What do these figures mean?
When measuring the value of a pair of currencies, one set equals 1 unit and the other shows the current equivalent. As the market moves, the amount will vary from minute to minute.
For example, it could be written: 1 GBP = 1.28934 USD
Here, £1 is equivalent to approximately $1.29. This specifically measures the pound’s worth against the dollar. If the U.S. dollar amount increases in this pairing, it’s positive for the pound.
Or, if you were looking at it the other way around: 1 USD = 0.77786 GBP
In this example, $1 is equivalent to approximately £0.78. This measures the U.S. dollar’s worth versus the British pound. If the sterling number gets larger, it’s good news for the dollar.

With just two days to go before Britain votes for its next Prime Minister, unsurprisingly, polls continue to direct the pound’s movement. However, polls are showing a variety of possible outcomes - ranging from CNBC’s report that the UK Conservatives having just a one point lead over the UK Labour party, to the an article in Reuters stating Conservatives are enjoying an 11-point lead over the Labour party. This apparent 11-point lead for the Conservatives was responsible for the rally in the pound yesterday. An 11-point lead would mean that the Conservatives would increase their majority in Parliament and so investors would expect fewer disruptions as Brexit is pushed through Parliament, resulting in a smoother Brexit which is pound positive.

Why is a smooth Brexit good for the pound?
A smoother Brexit would be a scenario in which the economic consequences of leaving the European Union are minimised. This is favourable for the pound because the less the Brexit impact on the economy, the more likely that foreign investors will remain interested in the UK. Foreign investors need sterling to invest in the country and so the more GBP is purchased, the higher the demand and, thus, an increase in the currency’s value.

Not even slightly disappointing UK service sector growth data caused the pound to wobble in its ascent in the previous session. With no influential economic data releases for the UK due on Tuesday or Wednesday the focus will be firmly on the elections on Thursday 8th June. Voting booths close at 10pm UTC and exit polls could give an indication as early as midnight if there’s a landslide victory.
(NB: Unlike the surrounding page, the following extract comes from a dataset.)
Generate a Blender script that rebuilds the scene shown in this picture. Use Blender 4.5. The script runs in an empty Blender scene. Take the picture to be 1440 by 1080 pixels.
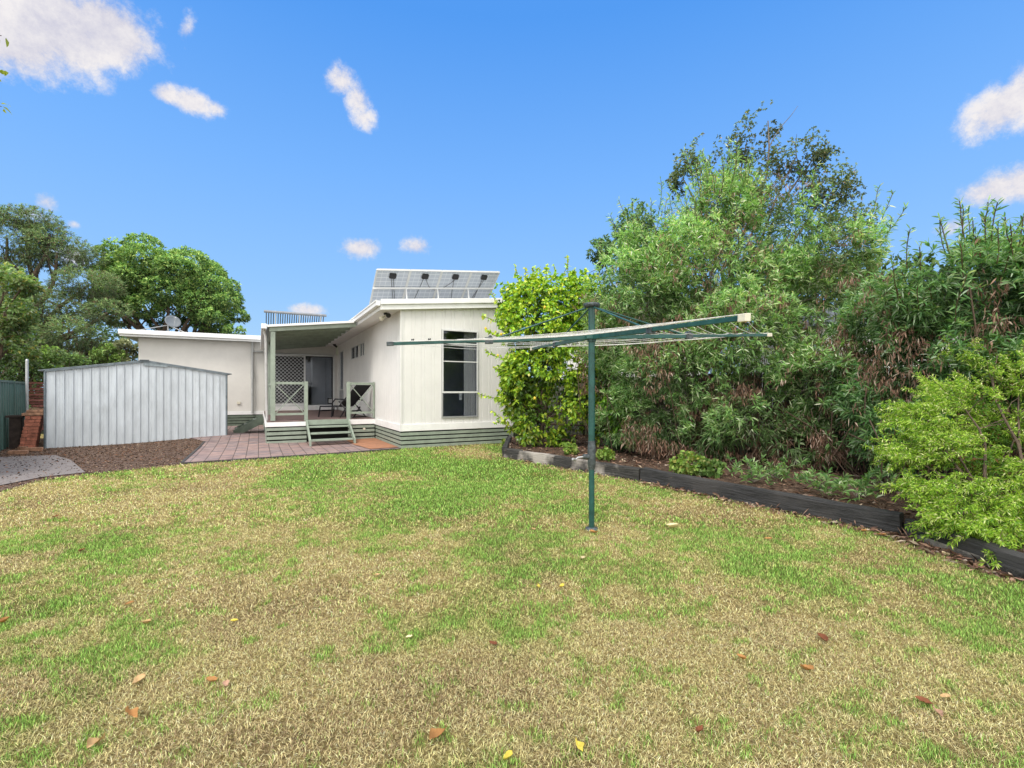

However, that outcome is now highly unlikely so, instead, by around 3am we should have an idea of the winner.

Weak data keeps U.S. dollar under pressure

Meanwhile, the dollar was giving a mixed performance at the start of the week, slipping against the pound but strengthening versus other currencies, such as the euro. The dollar is still hovering around multi month lows versus sterling and weak U.S. jobs figures on Friday only exasperated the picture. Economic data coming out of America has been consistently underwhelming lately, highlighting growing concerns over the health of the U.S. economy. This, in turn, has been weighing on the value of the dollar.

Why does strong economic data boost a country’s currency?
Solid economic indicators point to a strong economy. Strong economies have strong currencies because institutions look to invest in countries where growth prospects are high. These institutions require local currency to invest in the country, thus increasing demand and pushing up the money’s worth. So, when a country or region has good economic news, the value of the currency tends to rise.

With little in the way of economic data to distract the dollar over the coming days, UK election fever is likely to continue driving the pound U.S. dollar exchange rate.